Compliqué mais sous contrôle croisé
A Wierde, au siège de Thomas & Piron Bâtiment, on confirme être bien conscient des bases légales sous-jacentes liées au voisinage avec la station de captage de la SWDE. «Nous mettons en place un groupe d’experts multidisciplinaires afin de déterminer les recommandations à mettre en œuvre. Le travail de concertation avec la Ville, la Région wallonne et la SWDE se maintient», tempère Aubry Lefebvre, l’administrateur délégué, qui se dit particulièrement sensibilisé à l’importance de la gestion préventive exemplaire de cette «menace» sous-jacente.
Il poursuit : «Dès le processus de mise en vente du site par la Défense, la SWDE nous a transmis des remarques, dont la nécessité d’une grande vigilance en matière de pollution, d’excavation et de profondeur(s) de construction. Nous nous faisons accompagner d’experts dans l’optique de disposer de toutes les compétences spécifiques que requiert la gestion de cette facette du dossier en amont du chantier. D’ailleurs, comme pour chaque chantier, il s’agit également de protéger notre réputation. Nous avons donc tout intérêt, ici comme ailleurs, à agir en totale transparence avec la SWDE et les autres parties prenantes».

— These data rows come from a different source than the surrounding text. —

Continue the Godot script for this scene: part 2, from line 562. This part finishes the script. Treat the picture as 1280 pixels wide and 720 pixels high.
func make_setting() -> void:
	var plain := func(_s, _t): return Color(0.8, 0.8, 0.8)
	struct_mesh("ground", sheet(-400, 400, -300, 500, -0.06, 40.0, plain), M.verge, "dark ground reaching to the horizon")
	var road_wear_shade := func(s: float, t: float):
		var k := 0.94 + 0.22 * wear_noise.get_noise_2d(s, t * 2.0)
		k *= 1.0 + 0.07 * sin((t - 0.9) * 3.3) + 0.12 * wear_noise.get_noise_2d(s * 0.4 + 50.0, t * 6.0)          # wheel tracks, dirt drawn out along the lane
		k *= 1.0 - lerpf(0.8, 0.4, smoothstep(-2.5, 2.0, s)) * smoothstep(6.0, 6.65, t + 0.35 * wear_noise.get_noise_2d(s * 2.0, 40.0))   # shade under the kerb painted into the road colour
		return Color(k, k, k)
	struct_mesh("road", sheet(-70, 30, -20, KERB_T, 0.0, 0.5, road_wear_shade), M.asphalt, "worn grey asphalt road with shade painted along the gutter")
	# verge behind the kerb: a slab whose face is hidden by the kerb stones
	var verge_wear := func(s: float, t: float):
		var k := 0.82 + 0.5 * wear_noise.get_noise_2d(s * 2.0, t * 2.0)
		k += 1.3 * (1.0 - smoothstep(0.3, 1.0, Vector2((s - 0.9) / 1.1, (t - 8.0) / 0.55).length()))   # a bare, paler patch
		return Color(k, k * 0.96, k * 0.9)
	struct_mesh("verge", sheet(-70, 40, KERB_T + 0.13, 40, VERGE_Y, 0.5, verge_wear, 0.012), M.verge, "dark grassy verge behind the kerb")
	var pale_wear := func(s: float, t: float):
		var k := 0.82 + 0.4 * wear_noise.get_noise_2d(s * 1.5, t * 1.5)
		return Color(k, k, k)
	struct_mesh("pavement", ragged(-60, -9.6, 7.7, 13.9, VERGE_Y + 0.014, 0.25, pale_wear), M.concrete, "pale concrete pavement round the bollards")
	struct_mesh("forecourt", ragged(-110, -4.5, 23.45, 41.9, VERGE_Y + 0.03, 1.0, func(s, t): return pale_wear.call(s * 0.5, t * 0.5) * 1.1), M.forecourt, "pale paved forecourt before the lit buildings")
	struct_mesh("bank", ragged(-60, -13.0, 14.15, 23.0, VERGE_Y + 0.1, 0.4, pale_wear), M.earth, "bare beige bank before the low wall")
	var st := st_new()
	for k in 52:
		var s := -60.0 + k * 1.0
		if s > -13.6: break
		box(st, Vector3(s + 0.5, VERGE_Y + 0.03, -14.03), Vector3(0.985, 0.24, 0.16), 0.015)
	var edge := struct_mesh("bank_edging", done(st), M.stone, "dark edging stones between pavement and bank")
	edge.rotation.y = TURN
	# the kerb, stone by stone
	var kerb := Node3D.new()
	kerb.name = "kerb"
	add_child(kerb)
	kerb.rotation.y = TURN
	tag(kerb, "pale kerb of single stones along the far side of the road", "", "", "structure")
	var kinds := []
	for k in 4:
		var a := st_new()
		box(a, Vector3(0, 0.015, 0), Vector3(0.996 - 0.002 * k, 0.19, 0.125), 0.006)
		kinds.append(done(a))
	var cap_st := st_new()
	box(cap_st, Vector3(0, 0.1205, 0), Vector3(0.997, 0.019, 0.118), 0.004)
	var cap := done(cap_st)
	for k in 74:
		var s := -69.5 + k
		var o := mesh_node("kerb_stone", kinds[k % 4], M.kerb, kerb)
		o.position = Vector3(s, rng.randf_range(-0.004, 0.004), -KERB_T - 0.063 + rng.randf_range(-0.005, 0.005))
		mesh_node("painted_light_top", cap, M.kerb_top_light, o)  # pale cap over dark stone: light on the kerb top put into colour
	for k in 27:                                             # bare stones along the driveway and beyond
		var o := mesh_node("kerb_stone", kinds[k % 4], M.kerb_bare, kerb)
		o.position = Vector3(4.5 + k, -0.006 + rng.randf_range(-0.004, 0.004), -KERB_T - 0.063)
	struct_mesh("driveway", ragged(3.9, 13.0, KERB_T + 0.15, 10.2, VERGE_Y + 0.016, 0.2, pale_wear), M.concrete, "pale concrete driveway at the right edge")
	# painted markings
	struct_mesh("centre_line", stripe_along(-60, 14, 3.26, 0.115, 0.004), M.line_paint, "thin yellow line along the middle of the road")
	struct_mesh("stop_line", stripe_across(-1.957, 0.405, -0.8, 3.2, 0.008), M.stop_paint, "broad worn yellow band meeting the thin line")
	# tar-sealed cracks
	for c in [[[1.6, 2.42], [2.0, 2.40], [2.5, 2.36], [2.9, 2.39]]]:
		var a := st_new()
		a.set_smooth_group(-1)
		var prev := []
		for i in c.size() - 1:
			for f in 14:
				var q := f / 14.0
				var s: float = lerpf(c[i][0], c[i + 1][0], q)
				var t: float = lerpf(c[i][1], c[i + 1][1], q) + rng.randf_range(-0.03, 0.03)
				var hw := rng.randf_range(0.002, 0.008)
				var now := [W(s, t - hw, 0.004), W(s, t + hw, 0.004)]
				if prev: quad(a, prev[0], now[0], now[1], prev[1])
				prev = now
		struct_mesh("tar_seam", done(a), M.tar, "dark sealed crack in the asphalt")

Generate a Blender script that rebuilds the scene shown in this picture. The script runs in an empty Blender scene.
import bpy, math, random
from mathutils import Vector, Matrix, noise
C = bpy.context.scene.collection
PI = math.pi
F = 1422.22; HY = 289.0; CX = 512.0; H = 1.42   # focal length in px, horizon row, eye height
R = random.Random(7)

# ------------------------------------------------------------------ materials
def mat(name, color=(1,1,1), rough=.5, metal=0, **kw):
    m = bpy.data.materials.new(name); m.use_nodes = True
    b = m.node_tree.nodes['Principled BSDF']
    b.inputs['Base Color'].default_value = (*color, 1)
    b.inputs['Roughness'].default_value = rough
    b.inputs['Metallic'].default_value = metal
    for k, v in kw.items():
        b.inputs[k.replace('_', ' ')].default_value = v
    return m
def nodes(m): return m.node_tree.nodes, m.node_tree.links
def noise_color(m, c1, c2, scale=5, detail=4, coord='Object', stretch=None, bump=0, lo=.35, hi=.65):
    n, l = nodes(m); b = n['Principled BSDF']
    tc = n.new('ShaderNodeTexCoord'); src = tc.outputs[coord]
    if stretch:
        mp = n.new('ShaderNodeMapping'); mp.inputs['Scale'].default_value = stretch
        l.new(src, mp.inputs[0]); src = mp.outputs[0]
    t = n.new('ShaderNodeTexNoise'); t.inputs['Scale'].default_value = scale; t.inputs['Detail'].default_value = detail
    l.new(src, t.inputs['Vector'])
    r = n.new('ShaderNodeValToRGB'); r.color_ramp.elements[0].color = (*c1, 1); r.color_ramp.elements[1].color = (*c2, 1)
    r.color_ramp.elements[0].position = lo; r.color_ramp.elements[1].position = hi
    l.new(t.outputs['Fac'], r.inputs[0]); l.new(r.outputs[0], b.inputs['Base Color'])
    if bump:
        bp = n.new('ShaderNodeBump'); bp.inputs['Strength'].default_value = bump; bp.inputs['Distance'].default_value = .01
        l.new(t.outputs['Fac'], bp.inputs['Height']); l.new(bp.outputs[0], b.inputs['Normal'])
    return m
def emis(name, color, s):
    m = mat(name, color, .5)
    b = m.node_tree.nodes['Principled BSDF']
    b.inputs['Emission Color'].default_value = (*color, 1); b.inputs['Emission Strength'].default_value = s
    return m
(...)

Projet de voisinage «gagnant-gagnant»
L’entreprise de construction, qui prévoit d’ériger des fondations soutenues par des faux puits et des parkings souterrains, admet que cela pourrait, si on n’y prend garde, engendrer des perturbations d’écoulement des eaux souterraines. «Il convient donc de respecter la législation régionale de protection des eaux et de s’assurer, via des modélisations ad hoc, que ces risques seront mesurés scientifiquement, que des mesures adéquates de prévention et de protection seront prises afin de réduire les incidences du projet», précise encore le patron de TP Bâtiment.
Ce n’est d’ailleurs pas la première fois que l’entreprise qu’il pilote doit assurer une gestion spécifique et maîtrisée des eaux sur un de ses projets, notamment à Namur (rabattement de nappe ou déviation de cours d’eau à Asty-Moulin ou Enhaive) en respectant les réglementations émises par les instances compétentes. «Dans ce cas particulier, reprend Aubry Lefebvre, je suis conscient que la gestion de l’eau doit être bien plus minutieuse encore puisqu’il s’agit d’eau potable et d’un captage stratégique. Mais nous pensons que notre projet représente aussi une opportunité pour la SWDE de renforcer la préservation du captage. En plus de la rétrocession de terrain prévue, nous prévoyons en effet de dépolluer l’ensemble du site dont l’occupation par l’armée a probablement laissé des traces. Nous nous inscrivons donc dans un processus de préservation de la qualité de l’eau à long terme plutôt que le contraire», insiste-t-il.
Du côté de la SWDE, on confirme multiplier les contacts avec le nouveau propriétaire voisin et on renchérit: «Le site des Casernes est inclus dans la zone de prévention rapprochée du site de captage de Jambes, qui alimente eau potable la moitié de l’agglomération namuroise. Il s’agit donc de veiller à ne pas inférer sur la qualité mais également sur la quantité de l’eau qui percole dans le sous-sol à proximité directe du chantier. Les études nécessaires sont en cours. Mais nous ne disposons pas encore pour l’instant de toutes les données et informations utiles pour être rassurés à 100%», explique Benoît Moulin, le porte-parole de la SWDE.